Instruction> Up to and including the line that contains "return np.stack([f, l, u], 1)", repeat each line of the data exactly, starting from the first.

Dataset excerpt>
━━━━━━━━━━━━━━━━━━━━━━━━━━━━━━

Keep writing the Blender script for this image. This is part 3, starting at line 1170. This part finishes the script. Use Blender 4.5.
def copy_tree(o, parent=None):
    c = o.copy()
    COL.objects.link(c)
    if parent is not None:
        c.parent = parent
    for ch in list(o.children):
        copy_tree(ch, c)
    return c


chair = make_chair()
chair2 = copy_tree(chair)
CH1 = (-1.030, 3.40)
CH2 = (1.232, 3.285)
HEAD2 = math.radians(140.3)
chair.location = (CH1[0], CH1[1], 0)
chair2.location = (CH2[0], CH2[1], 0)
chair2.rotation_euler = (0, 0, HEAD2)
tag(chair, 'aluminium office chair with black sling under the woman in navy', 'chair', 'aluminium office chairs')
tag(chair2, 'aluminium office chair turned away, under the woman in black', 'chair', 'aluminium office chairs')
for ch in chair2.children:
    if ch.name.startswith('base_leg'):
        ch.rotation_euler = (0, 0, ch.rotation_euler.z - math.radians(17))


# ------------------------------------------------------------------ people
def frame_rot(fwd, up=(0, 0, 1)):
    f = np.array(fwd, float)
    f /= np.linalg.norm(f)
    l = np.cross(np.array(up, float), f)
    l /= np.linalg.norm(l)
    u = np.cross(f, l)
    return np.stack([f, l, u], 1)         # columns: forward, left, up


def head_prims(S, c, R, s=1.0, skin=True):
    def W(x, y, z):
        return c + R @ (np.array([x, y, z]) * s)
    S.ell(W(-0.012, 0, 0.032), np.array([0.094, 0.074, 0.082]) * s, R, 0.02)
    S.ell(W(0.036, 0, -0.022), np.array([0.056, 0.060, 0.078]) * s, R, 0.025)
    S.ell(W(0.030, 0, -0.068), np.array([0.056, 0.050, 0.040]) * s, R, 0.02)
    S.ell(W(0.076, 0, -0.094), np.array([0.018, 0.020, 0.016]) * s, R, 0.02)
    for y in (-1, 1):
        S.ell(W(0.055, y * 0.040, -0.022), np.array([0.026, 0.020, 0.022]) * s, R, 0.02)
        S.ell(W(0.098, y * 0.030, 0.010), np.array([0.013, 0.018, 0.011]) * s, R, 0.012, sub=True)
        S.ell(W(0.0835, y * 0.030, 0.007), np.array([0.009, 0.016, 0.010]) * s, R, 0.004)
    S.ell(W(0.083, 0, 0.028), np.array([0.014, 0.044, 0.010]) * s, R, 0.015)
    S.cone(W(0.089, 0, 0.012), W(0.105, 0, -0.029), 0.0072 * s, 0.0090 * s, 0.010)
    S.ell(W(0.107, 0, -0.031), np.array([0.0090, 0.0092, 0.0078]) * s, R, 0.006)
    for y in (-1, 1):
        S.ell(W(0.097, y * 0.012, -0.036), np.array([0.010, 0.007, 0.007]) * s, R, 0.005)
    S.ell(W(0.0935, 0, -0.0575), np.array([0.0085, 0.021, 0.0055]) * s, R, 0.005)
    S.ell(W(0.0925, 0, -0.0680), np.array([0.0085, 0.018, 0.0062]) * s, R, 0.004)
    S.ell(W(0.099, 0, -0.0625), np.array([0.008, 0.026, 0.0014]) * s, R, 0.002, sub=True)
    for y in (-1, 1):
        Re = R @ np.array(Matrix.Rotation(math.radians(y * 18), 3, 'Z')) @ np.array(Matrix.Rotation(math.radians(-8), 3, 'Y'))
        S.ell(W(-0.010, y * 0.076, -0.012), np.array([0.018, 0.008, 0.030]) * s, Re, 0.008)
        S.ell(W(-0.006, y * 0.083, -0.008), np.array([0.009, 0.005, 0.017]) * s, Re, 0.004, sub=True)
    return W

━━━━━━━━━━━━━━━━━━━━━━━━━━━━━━

Task answer>
Keep writing the Blender script for this image. This is part 3, starting at line 1170. This part finishes the script. Use Blender 4.5.
def copy_tree(o, parent=None):
    c = o.copy()
    COL.objects.link(c)
    if parent is not None:
        c.parent = parent
    for ch in list(o.children):
        copy_tree(ch, c)
    return c


chair = make_chair()
chair2 = copy_tree(chair)
CH1 = (-1.030, 3.40)
CH2 = (1.232, 3.285)
HEAD2 = math.radians(140.3)
chair.location = (CH1[0], CH1[1], 0)
chair2.location = (CH2[0], CH2[1], 0)
chair2.rotation_euler = (0, 0, HEAD2)
tag(chair, 'aluminium office chair with black sling under the woman in navy', 'chair', 'aluminium office chairs')
tag(chair2, 'aluminium office chair turned away, under the woman in black', 'chair', 'aluminium office chairs')
for ch in chair2.children:
    if ch.name.startswith('base_leg'):
        ch.rotation_euler = (0, 0, ch.rotation_euler.z - math.radians(17))


# ------------------------------------------------------------------ people
def frame_rot(fwd, up=(0, 0, 1)):
    f = np.array(fwd, float)
    f /= np.linalg.norm(f)
    l = np.cross(np.array(up, float), f)
    l /= np.linalg.norm(l)
    u = np.cross(f, l)
    return np.stack([f, l, u], 1)         # columns: forward, left, up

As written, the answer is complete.